The head of the U.S. Department of Interior’s Bureau of Land Management (BLM) lamented a shortage of BLM inspectors that has caused the agency to miss timely inspections on about 40% of the nation’s high-priority oil and gas sites.

There are more than 100,000 wells on public lands nationwide that the BLM is supposed to oversee and inspect. Nevertheless, the agency contends its budget for inspecting an ever-increasing number of wells has declined by 20% since 2007.

BLM Director Neil Kornze made a pitch for the agency’s current budget request before Congress that would allow a new industry fee-based program to hire a cadre of additional onshore inspectors in the next fiscal year, starting Oct. 1. He offered the plea as part of keynote remarks at the 60th annual meeting of the Rocky Mountain Mineral Law Foundation in Vail, CO.

Kornze said the BLM need for more inspectors comes at a time of an ever-increasing record number of wells being drilled on BLM-managed lands. He said that while the federal permitting process has improved, critical well inspections have not kept pace.

“Over the last few years, the BLM has significantly reduced the time it takes to process drilling permits,” Kornze told the conference in Colorado. “Right now, nearly 7,000 permits have been approved but are sitting unused.”

According to the General Accountability Office (GAO), BLM failed to inspect about 40% of what are described as high-priority drilling operations during the 2009-2012 period. “Similarly, in recent years, the BLM has been unable to complete 100% of its high-risk production inspections,” said an agency spokesperson, adding that these inspections are critical.

Kornze told the Colorado meeting that BLM takes its responsibilities seriously, and thus, it is making the pitch to Congress for more funding to support a larger inspection staff. “Irregular and declining budgets have hindered our ability to move out aggressively in this year,” he said, adding that the Obama administration fiscal year 2015 budget proposal seeks to rectify this.

Kornze and other BLM officials are asking for the same sort of fee-based program that Congress previously approved for offshore oil/gas activity. Carried out by the Bureau of Safety and Environmental Enforcement, the offshore program has been a “major success,” according to Kornze. “Companies can now count on regular and efficient inspections,” he said.

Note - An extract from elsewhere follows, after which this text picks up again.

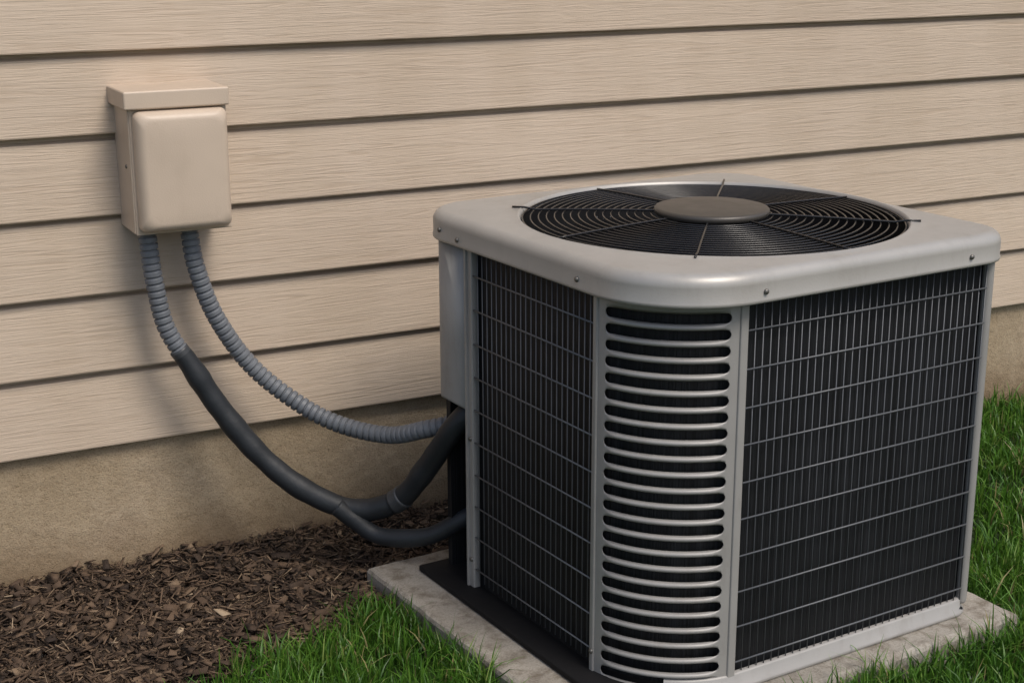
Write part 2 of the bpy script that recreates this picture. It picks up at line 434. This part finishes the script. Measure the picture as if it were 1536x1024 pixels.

Under a fee-based onshore program, BLM could recruit and hire more than 60 new inspectors, the BLM spokesperson said. Without the additional funding, the agency will have to begin drawing inspectors from its two other major areas: permitting and leasing.

Assuming it gains congressional approval, after Oct. 1 BLM would notify operators of the fee within 60 days while a task force develops the strategy for hiring and training the additional petroleum engineer technicians. The budget item seeks authority for BLM to collect up to $48 million to cover additional annual inspections.

“The fee would be applied [to operators] depending on the number of wells on a lease,” the BLM spokesperson told NGI. “The fees would range from $700 for cases where there is surface disturbance but no wells to $9,800 for each case with at least 50 wells.”